God himself is our Father!

How true that is!
And isn't God great?!
The magi came to Bethlehem to worship the new-born infant,
and we are invited to do the same.
But we don’t just worship him as a baby –
it’s not about going smiling down at a baby kicking on a rug,
and saying “Oh how clever” when he picks up a toy, or staggers a few steps unassisted.

No, worshipping the Baby at Bethlehem involves a whole lot more than that.
It’s about worshipping Jesus for Who He became, and what he did.
We kneel at the cradle in Bethlehem, yes –
but we worship the Risen Lord.
We celebrate Christmas, not just because it’s Jesus’ birthday,
although that, too,
but because we are remembering that if Jesus had not come,
he could not come again.
And he could not be “born in our hearts”, as we sing in the old carol.

Christmas isn't just a remembering thing, I think, although that too –
it's also about allowing the Lord Jesus to be born in our hearts,
about renewing our relationship with him.

We worship at the cradle in Bethlehem,
but we also worship Jesus all year round,
remembering not only his birth,
but his teachings,
his ministry,
the Passion,
the Resurrection,
the Ascension
and the coming of the Holy Spirit.

And we worship, not only as an abstract “Thing”–
what was that song:
“I will celebrate Nativity, for it has a place in history....” –
it’s not just about worshipping a distant divinity,
but about God with us:
Emmanuel.
Jesus, as a human being, can identify with us.
He knows from the inside what it is like to be vulnerable, ill, in pain, tempted.....

Jesus would have been educated, as every Jewish boy was,
and probably taught to follow his father’s trade.
After all, we think he was about 30 when he started his ministry,
and he must have done something in the eighteen years since we last saw him, as a boy in the Temple.
I wonder, sometimes, what he said when he hit his thumb with a hammer, as he undoubtedly did more than once.
A friend and I were discussing this once, and could come up with nothing more specific than “Something in Aramaic!”
God with us:
a God who chose to live an ordinary life,
who knows what it is to be homeless, a refugee;
who knows what it is to work for his living.
Who knows what it is to be rejected, to be spat upon, to be despised.
Who knows what it’s like to live in a land that was occupied by a foreign power.
Who came to his own people, but his own did not receive him.

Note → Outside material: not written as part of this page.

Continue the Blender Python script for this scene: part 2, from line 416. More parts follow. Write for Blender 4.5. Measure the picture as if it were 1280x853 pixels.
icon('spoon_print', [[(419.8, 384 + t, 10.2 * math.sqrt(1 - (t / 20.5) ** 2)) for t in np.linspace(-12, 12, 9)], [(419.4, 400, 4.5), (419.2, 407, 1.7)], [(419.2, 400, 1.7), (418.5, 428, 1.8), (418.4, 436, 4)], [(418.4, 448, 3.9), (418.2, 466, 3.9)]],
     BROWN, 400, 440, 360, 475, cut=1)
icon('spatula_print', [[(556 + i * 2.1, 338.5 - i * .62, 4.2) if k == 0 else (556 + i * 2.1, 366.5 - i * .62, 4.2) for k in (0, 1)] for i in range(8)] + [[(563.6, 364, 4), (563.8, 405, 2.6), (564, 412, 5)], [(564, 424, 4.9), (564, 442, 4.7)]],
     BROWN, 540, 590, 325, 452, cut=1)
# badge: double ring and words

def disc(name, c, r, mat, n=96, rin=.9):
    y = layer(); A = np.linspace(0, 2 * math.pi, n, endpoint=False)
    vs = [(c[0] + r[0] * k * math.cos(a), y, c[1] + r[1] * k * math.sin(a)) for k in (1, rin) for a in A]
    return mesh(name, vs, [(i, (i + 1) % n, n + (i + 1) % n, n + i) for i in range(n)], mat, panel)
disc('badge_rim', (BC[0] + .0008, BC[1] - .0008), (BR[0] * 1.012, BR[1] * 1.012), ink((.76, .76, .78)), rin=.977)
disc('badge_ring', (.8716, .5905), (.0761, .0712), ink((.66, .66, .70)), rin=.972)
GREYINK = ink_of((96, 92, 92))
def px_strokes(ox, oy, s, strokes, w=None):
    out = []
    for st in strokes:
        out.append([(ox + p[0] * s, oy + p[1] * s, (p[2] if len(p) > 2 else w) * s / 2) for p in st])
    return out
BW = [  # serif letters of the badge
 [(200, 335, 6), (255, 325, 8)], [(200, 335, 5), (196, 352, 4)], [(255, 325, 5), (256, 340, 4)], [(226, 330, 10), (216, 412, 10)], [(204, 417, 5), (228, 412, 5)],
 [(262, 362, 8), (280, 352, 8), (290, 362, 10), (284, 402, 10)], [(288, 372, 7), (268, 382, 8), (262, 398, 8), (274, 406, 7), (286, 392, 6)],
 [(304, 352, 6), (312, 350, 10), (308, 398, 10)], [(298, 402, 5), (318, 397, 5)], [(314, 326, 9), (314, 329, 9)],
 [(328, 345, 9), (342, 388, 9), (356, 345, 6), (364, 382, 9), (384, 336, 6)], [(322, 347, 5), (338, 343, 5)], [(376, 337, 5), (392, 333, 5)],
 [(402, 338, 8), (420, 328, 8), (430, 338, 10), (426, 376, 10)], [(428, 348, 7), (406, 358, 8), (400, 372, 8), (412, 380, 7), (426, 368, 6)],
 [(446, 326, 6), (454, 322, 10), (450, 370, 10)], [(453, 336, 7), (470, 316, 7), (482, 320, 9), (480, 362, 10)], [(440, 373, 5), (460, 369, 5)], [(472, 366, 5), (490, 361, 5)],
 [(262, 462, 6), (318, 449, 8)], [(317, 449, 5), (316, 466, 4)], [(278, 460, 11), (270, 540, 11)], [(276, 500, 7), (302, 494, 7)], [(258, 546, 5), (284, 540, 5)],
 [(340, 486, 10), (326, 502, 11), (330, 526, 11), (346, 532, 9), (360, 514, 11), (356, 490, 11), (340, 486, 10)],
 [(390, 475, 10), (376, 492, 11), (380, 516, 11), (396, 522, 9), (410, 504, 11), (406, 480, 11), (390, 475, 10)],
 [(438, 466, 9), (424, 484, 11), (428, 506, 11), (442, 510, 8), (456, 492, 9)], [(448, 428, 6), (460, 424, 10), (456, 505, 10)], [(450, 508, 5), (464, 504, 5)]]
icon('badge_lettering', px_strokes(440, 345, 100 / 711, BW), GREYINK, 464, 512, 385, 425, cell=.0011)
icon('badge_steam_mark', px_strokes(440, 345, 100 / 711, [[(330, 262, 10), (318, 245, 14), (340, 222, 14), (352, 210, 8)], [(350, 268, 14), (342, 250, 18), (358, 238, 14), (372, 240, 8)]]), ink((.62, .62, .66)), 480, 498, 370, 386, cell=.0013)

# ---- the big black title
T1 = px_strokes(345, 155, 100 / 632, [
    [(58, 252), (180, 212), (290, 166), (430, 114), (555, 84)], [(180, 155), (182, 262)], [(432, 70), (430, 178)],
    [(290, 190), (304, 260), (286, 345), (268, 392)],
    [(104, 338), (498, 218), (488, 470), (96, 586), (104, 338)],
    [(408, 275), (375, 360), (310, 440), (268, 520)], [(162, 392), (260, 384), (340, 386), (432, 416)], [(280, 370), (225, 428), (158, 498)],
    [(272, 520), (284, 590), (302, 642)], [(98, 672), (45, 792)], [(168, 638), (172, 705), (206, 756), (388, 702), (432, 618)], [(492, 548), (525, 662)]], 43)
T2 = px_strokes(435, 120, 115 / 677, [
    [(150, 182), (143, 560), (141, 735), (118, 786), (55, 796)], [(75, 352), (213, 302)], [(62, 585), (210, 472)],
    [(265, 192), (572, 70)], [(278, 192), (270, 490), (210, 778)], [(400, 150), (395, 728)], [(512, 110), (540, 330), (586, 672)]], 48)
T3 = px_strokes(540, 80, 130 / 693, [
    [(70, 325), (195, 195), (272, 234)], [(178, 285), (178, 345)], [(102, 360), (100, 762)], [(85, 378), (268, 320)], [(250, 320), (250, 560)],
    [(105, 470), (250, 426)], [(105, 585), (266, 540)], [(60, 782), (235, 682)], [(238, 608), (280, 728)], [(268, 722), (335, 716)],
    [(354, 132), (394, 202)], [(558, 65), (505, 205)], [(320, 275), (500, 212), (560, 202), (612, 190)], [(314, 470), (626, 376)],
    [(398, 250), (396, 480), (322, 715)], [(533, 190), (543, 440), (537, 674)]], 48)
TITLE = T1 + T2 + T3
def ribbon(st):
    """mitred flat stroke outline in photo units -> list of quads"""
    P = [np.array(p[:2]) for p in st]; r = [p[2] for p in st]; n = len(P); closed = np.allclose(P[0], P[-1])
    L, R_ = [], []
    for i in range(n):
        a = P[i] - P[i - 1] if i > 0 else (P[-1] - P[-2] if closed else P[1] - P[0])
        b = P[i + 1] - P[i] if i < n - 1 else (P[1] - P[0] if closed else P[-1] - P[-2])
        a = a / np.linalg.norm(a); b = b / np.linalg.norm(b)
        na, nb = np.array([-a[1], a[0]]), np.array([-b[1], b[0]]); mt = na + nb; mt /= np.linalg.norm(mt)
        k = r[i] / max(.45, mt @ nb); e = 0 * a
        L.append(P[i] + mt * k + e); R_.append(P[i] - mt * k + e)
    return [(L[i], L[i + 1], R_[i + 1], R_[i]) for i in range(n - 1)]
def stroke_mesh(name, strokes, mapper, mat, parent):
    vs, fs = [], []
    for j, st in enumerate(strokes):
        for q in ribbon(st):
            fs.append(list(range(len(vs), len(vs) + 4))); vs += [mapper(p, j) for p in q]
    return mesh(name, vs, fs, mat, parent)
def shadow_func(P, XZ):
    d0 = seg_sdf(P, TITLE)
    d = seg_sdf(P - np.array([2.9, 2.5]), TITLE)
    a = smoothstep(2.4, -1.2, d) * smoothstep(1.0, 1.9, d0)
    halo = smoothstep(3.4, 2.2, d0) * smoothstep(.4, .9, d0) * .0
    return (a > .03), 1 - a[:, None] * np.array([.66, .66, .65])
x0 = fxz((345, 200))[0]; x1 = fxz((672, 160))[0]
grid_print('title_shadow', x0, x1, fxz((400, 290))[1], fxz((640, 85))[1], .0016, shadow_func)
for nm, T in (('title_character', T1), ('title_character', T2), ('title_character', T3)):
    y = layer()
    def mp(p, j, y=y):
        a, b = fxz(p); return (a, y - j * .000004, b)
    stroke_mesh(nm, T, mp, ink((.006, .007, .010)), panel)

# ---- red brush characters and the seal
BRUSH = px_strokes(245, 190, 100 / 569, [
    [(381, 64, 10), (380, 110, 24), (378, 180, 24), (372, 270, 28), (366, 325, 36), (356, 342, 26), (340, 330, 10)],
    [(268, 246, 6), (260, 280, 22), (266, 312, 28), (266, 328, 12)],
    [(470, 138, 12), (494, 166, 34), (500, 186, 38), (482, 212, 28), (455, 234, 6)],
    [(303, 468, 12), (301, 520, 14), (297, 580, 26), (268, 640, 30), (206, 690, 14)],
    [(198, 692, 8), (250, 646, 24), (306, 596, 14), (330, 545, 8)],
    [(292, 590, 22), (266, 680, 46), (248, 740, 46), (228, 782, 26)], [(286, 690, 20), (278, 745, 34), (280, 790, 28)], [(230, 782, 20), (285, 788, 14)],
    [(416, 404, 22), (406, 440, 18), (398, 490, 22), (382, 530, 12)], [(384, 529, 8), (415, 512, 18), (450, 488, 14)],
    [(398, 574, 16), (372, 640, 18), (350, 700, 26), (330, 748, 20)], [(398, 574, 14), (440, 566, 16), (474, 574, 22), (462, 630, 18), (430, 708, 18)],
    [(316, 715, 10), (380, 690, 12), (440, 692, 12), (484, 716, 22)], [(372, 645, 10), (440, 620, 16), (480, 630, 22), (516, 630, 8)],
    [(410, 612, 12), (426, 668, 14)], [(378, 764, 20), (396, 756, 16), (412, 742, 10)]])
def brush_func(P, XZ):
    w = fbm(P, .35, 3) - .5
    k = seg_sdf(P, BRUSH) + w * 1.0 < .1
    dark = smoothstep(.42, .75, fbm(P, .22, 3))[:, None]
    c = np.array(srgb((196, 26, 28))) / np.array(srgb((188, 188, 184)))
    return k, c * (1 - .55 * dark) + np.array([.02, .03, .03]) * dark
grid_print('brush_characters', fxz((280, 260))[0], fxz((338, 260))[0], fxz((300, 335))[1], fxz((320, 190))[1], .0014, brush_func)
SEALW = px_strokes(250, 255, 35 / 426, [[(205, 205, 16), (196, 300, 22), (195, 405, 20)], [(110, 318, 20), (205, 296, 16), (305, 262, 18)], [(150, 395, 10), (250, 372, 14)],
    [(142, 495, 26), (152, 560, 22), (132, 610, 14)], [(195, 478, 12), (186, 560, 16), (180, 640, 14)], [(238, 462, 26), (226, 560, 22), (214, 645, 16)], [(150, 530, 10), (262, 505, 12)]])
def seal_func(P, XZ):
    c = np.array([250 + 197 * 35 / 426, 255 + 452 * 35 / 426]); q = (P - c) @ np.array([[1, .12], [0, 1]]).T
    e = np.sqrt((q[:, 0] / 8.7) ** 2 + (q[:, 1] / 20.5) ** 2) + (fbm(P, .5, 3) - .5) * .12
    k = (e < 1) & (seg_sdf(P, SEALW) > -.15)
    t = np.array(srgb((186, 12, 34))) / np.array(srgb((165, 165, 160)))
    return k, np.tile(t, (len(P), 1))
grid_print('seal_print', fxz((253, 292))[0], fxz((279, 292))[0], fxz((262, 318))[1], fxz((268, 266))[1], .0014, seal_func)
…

“Some, however, did receive him and believed in him; so he gave them the right to become God's children. They did not become God's children by natural means, that is, by being born as the children of a human father; God himself was their Father.”

This, then, is the God we adore. We sing “Joy to the World” at this time of year, and rightly so, for the Gospel message is a joyful one.
But it is so much more than just a happy-clappy story of the birth of a baby.
It is the story of the God who is there. God with us. Emmanuel. Amen.